Modern Civilization

City Buildings may Derail the Future of Air Taxis

City Buildings may Derail the Future of Air Taxis

The impact of city buildings on the future of air taxis is a legitimate concern. Air taxis, also known as urban air mobility vehicles, rely on the availability of urban landing and takeoff infrastructure. While they have the potential to revolutionize transportation by providing efficient and convenient aerial transportation, several challenges must be overcome before they can be widely adopted.

Although air taxis are expected to arrive in our cities in the near future, a new study warns that regulations will be required to address dangerous wind gusts around city buildings and other urban infrastructure. The air taxi market is almost ready to take off, with companies like Boeing, Hyundai, Airbus, and Toyota constructing fleets to transport commuters through the sky. Europe and the United States have both drafted new rules to allow air taxis to begin operations within the next decade, and Australia’s Civil Aviation Safety Authority (CASA) is expected to follow suit.

Recent studies have measured how sudden wind gusts from around city buildings and can destabilize aircraft, including a recent paper by RMIT University’s Uncrewed Aircraft Systems (UAS) Research Team.

Dr. Abdulghani Mohamed, the lead researcher and aerospace engineer who has studied wind gust dynamics for over a decade, believes that this aspect needs to be adequately addressed by regulation in Australia and elsewhere before we fill our city skies with air taxis and other drones.

These aircraft require powerful motors that can rapidly change the thrust generated by the propellers to quickly force the vehicle back on course, a process that requires more energy.

Dr. Abdulghani Mohamed

Strong wind gusts from around city buildings

Wind gusts pose a risk to low-flying aircraft because they land and take off at low speeds, according to Mohamed, with RMIT research revealing that sudden wind gusts can pose significant safety challenges for air taxis and drones in less than a second.

As a result, air taxis and drones will require more power to land or take off in cities than in airports or open spaces, he explained.

“These aircraft require powerful motors that can rapidly change the thrust generated by the propellers to quickly force the vehicle back on course, a process that requires more energy,” Mohamed of the School of Engineering explained.

City buildings could blow air taxi future off course

Making our city skies safe

Regulations for Advanced Air Mobility (AAM) aircraft, such as future air taxis, are being developed globally, including in the United States and Europe. The RMIT team emphasizes the importance of weather frameworks in ensuring the safety and reliability of this new technology.

“Regulations and certification need to specifically address safe operation when traversing building flow fields,” Mohamed said.

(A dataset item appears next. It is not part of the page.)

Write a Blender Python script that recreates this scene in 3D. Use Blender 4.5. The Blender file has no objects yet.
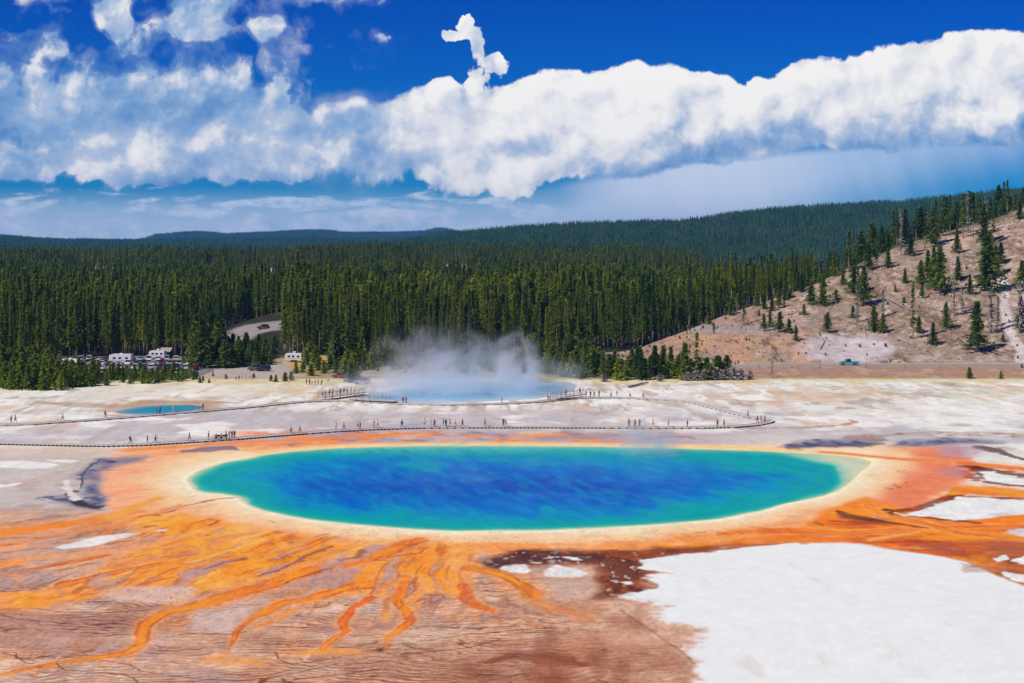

He contends that site-specific wind simulations and measurements are required to identify potentially hazardous areas.

“Along with determining the location of vertiports – where these vehicles will take off and land – we must also identify hazardous regions to avoid.” This will improve safety and reduce fleet interruption due to wind conditions,” Mohamed explained.

“In Australia, it is unclear whether this falls under the jurisdiction of CASA or the Bureau of Meteorology; however, air taxis will require weather information at much higher resolution and at much faster rates than is currently possible.” This is critical for flight planning. The margin for error will be much smaller than at airports, where large planes can withstand much stronger gusts. We won’t have that flexibility with city air taxis.”

Next steps

“Purpose-built vertiports mean we could integrate geometric design features to reduce hazardous flow conditions from occurring, and we are exploring this in our current research,” Mohamed said.

“Existing buildings can also be repurposed as vertiports but may require modifications to improve the aerodynamics near the landing pads. The effectiveness of such design features can be assessed through either scaled experiments in wind tunnels or through full-scale measurements. Extensive wind flow mapping at full scale will no longer be daunting in the future. We are continuing to develop our wind sensing drones – a swarm of drones instrumented with wind anemometers – to very accurately map around large infrastructure.”

The article ‘Gusts Encountered by Flying Vehicles in Close Proximity to Buildings’ appears in MDPI’s Drones. The recommendations could influence the regulation of vertiports, flight paths, and air taxi requirements in Australia and, potentially, around the world.

The researchers are continuing their investigation into wind gusts around buildings, with a focus on different building shapes that may reduce adverse effects. They are also continuing to investigate vehicle sensitivity to gusts and turbulence, as well as flight-stability technologies.